Few Croatian savoury delicacies are as mysterious and decently retiring as Ninski šokol. We know almost nothing of its history – as distinct from the ancient royal city of Nin. Dictionaries and lexicons keep mum about it, and there is none of the usual etymological assistance to determine the origin and age of the dish or its ingredients. True enough, the old dictionaries seldom anyway waste their time with trivia of the kitchen, leaving us from the tables of yesteryear only crumbs. And so the tastes of past times can be recuperated only slowly, always understanding that every dish and recipe breathes through the days of the past, ineluctably changing with each new generation. Šokol belongs to oral history, the history of memory, stories and legends that ethnologists commonly untangle, hesitantly and uncertainly. And thus recording the unwritten, they pay heed to the life told by those who still remember well. The oldest, that still remember their grandparents, can sum up the experience and perception of the times that stretch back a couple of hundred years.
Šokol has always been made in the area of Nin; only, as the oldest say, by some luck, good or bad, it stayed outside the currents of commercial production. While pršut and kulen are having to prove themselves and fight with the re-industrialisation of production, with their labels of authenticity and geographical origins, šokol is living a comfortable private life. After all, pršut was usually sold to pay for school or doctor, while šokol was there for family and friends. No one made šokol for sale, and so it did not get much involved with tourism. If you don’t have relatives or good friends to send it to you, then you are not going to chance upon šokol in local restaurants either. While they press pršut upon you, they keep the šokol wisely for themselves. They snicker the while, and are completely right. Some things you make for yourself. Unlike the ubiquitous buđola, its closest relative, šokol is still made in the family. The recipe is secret, of course, and is handed down in whispers from generation to generation.
The secret recipe
Unlike most of our cured meats, šokol is lavishly seasoned. Šokols ripen while drying in the essential north wind, aromatic from the closeness of Velebit and the sea. Usually they would see the light of day again on the Feast of the Apparition of Our Lady of Zečevo, May 5. The feast of Our Lady, from the early 16th century, naturally overlaps with the ripening of this sensual and not at all humble cured meat. Its luxurious aroma of meat, precious spices, smoke and wind could easily be part of feastday boards at the time when the kitchens of the rich were lavishly scented with exotic spices. The expensive, choice foods mirrored the richness of the house in which they were made. Court and monastic kitchens kept the spice routes open, and the fact that Nin had a Benedictine monastery in the 10th century is not unimportant in the history of the cooking of the time. A recipe for šokol could not, for sure, have come into being in an impoverished setting, for it is actually built up on brilliant simplicity.

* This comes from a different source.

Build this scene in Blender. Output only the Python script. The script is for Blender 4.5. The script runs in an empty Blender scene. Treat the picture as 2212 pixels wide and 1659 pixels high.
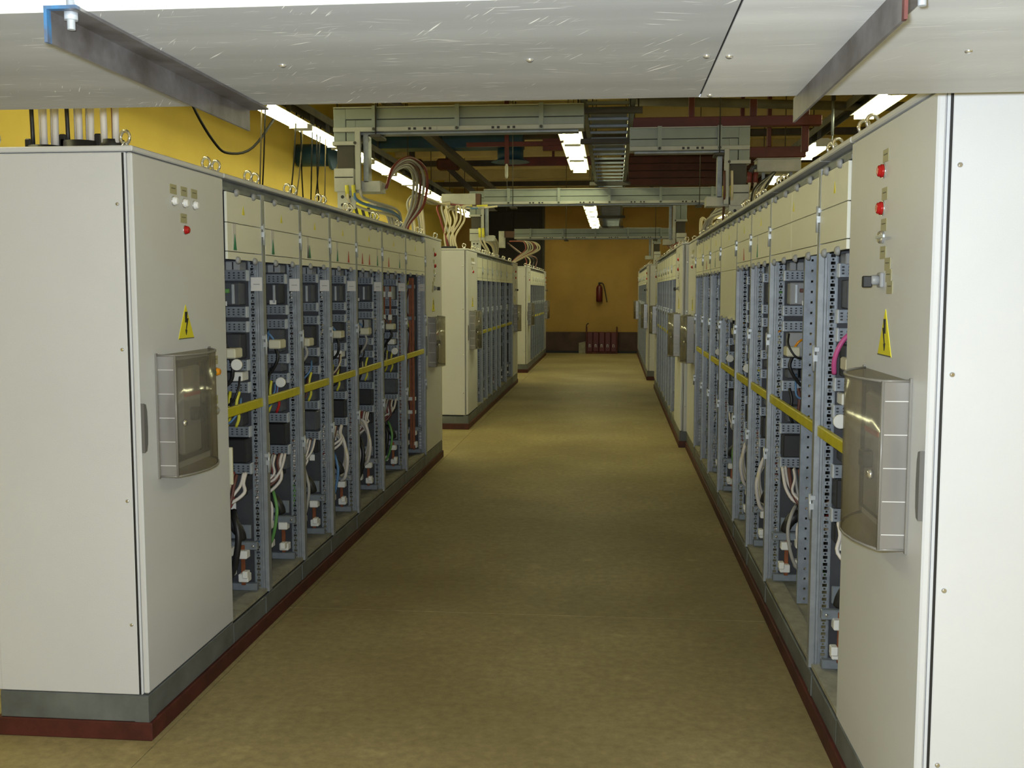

Salt and wind, which nature provides so lavishly in the area of Nin, have had added to them the refined note of wealth and power, although the true strength of Nin lay actually in salt. It is assumed that the Nin salt pans existed in antiquity, and certainly worked in the Middle Ages, at the time of the Nine commune and the Angevin and Venetian rulers. The saltworks were in operation until 1500, when the business was destroyed for the sake of the Venetian salt monopoly. Even a century and a half after the saltworks went out of business, the Venetians abandoned and destroyed Nin, burning it and bombarding it from six galleys. The city never recovered the fame and glory that once belonged to it. A whisper of the famous and delicious history of Nin is conveyed in stories and recipes, woven into celebrations and feasts, which are repeated self-intelligibly since time out of mind. Nin pilgrims to the islet of Zečevo, site of the appearance of the Madonna, had their lunch and breakfast of šokol. It was also eaten during major agricultural exploits, reaping or vintage. The cut string that binds tight the šokol is the thread that links the crammed boards and the tablecloths spread upon the ground. Linked royal and noble history with the often prosaic everyday life, past experience that using everything that nature offers has always created perfection. I hope that šokols are still going to hang in the sharp northerly, savoury and scented with the spices that today, luckily, do not have to be paid for in gold.